Actually Ford made the career of the industry’s founder and «Ford Motors» became a flourishing PRODUCTION and finance corporation (not a FINANCE and «industrial» group) without any help of long-term bank loans. The business returned the money because it was beneficial to the entire society. In that historic period loan interests were moderate in the US and the population’s solvent demand allowed for expanding business both in the qualitative and quantitative way because management efficiency ensured self-repayment.

Ford discovered how production and consumption development are paralyzed by the parasitic finance system based on mafia-like unhindered bank usury and stock exchange speculations. And he came to this conclusion even in a situation relatively favorable for renovating and expanding production.

Yet neither Alexander Livshits (former advisor on economic issues to the President of Russia, later supernumerary advisor to the government of the Russian Federation), nor the many chairmen of the RF Central Bank dismissed after a short time of holding the post, nor Russia’s economic science and conventional sociology do not see[43] the paralyzing effect usury and stock exchange speculations have on micro economy as well as macroeconomy.
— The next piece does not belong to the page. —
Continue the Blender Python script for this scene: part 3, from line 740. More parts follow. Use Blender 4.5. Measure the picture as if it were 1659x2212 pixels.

Over all the years of the reforms loan interest rates have by several times exceeded the probable production growth rate calculated in constant prices. Therefore no management no matter how efficient is capable of turning a furniture workshop into a high-tech enterprise of a national, let alone global scale. And if such loan interest rates remain valid and the outburst of «stock» transactions continues any enterprise that has advanced technology and organizational structure is bound to degrade to a most primitive rule-of-thumb production.